Thursday, February 28, 2008

"Hey. Could we do that again? I know we haven't met, but I don't want to be an ant. You know? I mean, it's like we go through life with our antennas bouncing off one another, continously on ant autopilot, with nothing really human required of us. Stop. Go. Walk here. Drive there. All action basically for survival. All communication simply to keep this ant colony buzzing along in an efficient, polite manner. "Here's your change." "Paper or plastic?' "Credit or debit?" "You want ketchup with that?" I don't want a straw. I want real human moments. I want to see you. I want you to see me. I don't want to give that up. I don't want to be ant, you know?"
- woman at the stairs


So like, um, for Bazin, what the ontology of film has to do is it has to deal with, you know, with what photography also has an ontology of, except that it adds this dimension of time to it, and this greater realism. And so, like, it's about that guy, at that moment, in that space. And, you know, Bazin is like a Christian, so he, like, believes that, you know, God obviously ended up like, everything ... he believes, for him reality and God are the same. You know, like ... and so what film is actually capturing is like God incarnate, creating. And this very moment, God is manifesting as this. And what the film would capture if it was filming us right now would be like God as this table, and God as you, and God as me, and God looking the way we look right now, and saying and thinking what we're thinking right now, because we are all God manifest in that sense. So film is actually like a record of God, or of the face of God, or of the ever-changing face of God.

But, you know, you don't first think of the story of the song, and then make the song. It has to come out of that moment. And that's what film has. It's just that moment, which is holy. You know, like this moment, it's holy. But we walk around like it's not holy. We walk around like there's some holy moments and there are all the other moments that are not holy, right, but this moment is holy, right? And if film can let us see that, like frame it so that we see, like, "Ah, this moment. Holy." And it's like "Holy, holy, holy" moment by moment. But, like, who can live that way? Who can go, like, "Wow, holy"? Because if I were to look at you and just really let you be holy, I don't know, I would, like, stop talking.
Well, you'd be in the moment, I mean ....
Yeah
The moment is holy.
Yeah, but I'd be open. And then I'd look in your eyes, and I'd cry, and I'd like feel all this stuff and that's like not polite. I mean it would make you feel uncomfortable.
Well you could laugh too. I mean, why would you cry?
Well, 'cause ... I don't know.
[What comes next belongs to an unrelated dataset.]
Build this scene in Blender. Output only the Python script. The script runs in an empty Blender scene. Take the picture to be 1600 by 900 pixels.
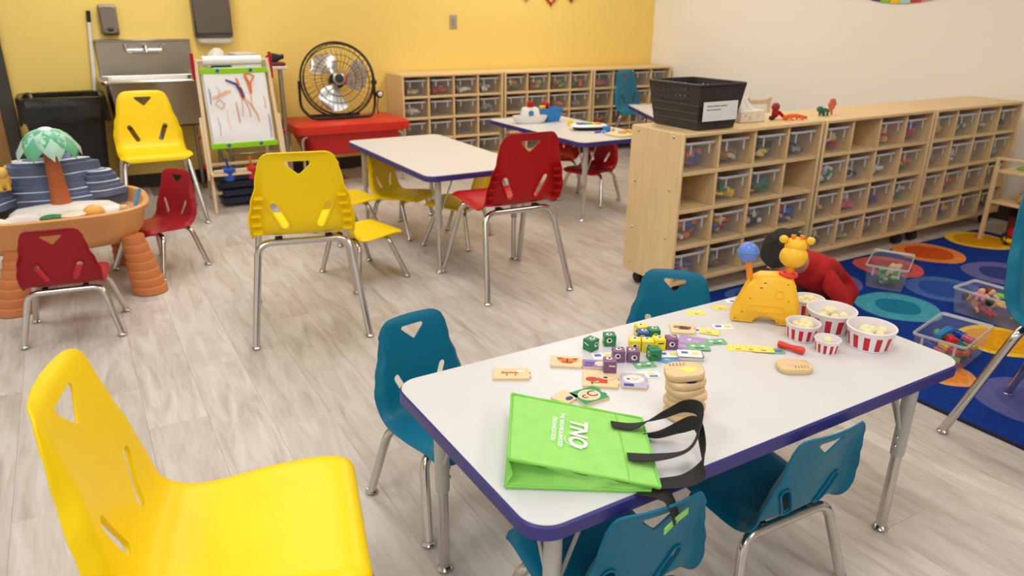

For me, I tend to cry.
Uh-huh. Well ... Is, is full ...
Well, let's do it right now. Let's have a holy moment.
Okay.
(Long moments pass with them staring at each other)
Everything is layers, isn't it?

- waking life

1 comment:

Kyle said...

i love it, mollie

this movie made me think of 3 books, all of which have made a huge impact on my life:

1. 'the great divorce' by cs lewis

2. 'flatland' by edwin abbott

3. 'praise habit' by david crowder

the crowder book talks a lot about what is secular and what is sacred in the introduction which i was reminded of by the 'holy moments' deal.

thanks for the post. have a good beach week.